* Begin SOURCE EXCERPT *
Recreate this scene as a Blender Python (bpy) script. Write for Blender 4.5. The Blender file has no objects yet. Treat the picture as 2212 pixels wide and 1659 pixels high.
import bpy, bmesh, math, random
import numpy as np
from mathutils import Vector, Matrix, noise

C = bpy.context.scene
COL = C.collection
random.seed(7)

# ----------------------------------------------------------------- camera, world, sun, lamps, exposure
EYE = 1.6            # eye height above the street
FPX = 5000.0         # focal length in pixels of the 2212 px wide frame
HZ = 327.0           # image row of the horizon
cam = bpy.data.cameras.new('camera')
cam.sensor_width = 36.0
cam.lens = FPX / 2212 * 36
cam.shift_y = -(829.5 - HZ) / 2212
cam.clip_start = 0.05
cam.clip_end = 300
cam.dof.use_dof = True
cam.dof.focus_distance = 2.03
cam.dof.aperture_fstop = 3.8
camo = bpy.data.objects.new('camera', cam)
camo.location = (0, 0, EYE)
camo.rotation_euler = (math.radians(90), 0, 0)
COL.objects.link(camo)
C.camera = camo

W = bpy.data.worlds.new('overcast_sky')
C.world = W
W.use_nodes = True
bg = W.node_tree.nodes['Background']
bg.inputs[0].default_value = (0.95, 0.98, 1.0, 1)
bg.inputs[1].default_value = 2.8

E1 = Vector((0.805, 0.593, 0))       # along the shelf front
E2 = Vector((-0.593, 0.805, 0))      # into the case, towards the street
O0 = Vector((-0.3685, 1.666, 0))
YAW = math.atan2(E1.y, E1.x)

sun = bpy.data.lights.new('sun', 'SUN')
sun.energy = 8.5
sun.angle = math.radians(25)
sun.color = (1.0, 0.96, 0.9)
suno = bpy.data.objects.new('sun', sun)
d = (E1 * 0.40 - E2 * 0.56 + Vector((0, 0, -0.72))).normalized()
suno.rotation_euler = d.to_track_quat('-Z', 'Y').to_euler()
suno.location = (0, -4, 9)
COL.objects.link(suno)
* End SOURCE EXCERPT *
▶ [EXERCISE DETAILS]: Give the listing again, word for word.

▶ [CORRECT RESULT]:
Recreate this scene as a Blender Python (bpy) script. Write for Blender 4.5. The Blender file has no objects yet. Treat the picture as 2212 pixels wide and 1659 pixels high.
import bpy, bmesh, math, random
import numpy as np
from mathutils import Vector, Matrix, noise

C = bpy.context.scene
COL = C.collection
random.seed(7)

# ----------------------------------------------------------------- camera, world, sun, lamps, exposure
EYE = 1.6            # eye height above the street
FPX = 5000.0         # focal length in pixels of the 2212 px wide frame
HZ = 327.0           # image row of the horizon
cam = bpy.data.cameras.new('camera')
cam.sensor_width = 36.0
cam.lens = FPX / 2212 * 36
cam.shift_y = -(829.5 - HZ) / 2212
cam.clip_start = 0.05
cam.clip_end = 300
cam.dof.use_dof = True
cam.dof.focus_distance = 2.03
cam.dof.aperture_fstop = 3.8
camo = bpy.data.objects.new('camera', cam)
camo.location = (0, 0, EYE)
camo.rotation_euler = (math.radians(90), 0, 0)
COL.objects.link(camo)
C.camera = camo

W = bpy.data.worlds.new('overcast_sky')
C.world = W
W.use_nodes = True
bg = W.node_tree.nodes['Background']
bg.inputs[0].default_value = (0.95, 0.98, 1.0, 1)
bg.inputs[1].default_value = 2.8

E1 = Vector((0.805, 0.593, 0))       # along the shelf front
E2 = Vector((-0.593, 0.805, 0))      # into the case, towards the street
O0 = Vector((-0.3685, 1.666, 0))
YAW = math.atan2(E1.y, E1.x)

sun = bpy.data.lights.new('sun', 'SUN')
sun.energy = 8.5
sun.angle = math.radians(25)
sun.color = (1.0, 0.96, 0.9)
suno = bpy.data.objects.new('sun', sun)
d = (E1 * 0.40 - E2 * 0.56 + Vector((0, 0, -0.72))).normalized()
suno.rotation_euler = d.to_track_quat('-Z', 'Y').to_euler()
suno.location = (0, -4, 9)
COL.objects.link(suno)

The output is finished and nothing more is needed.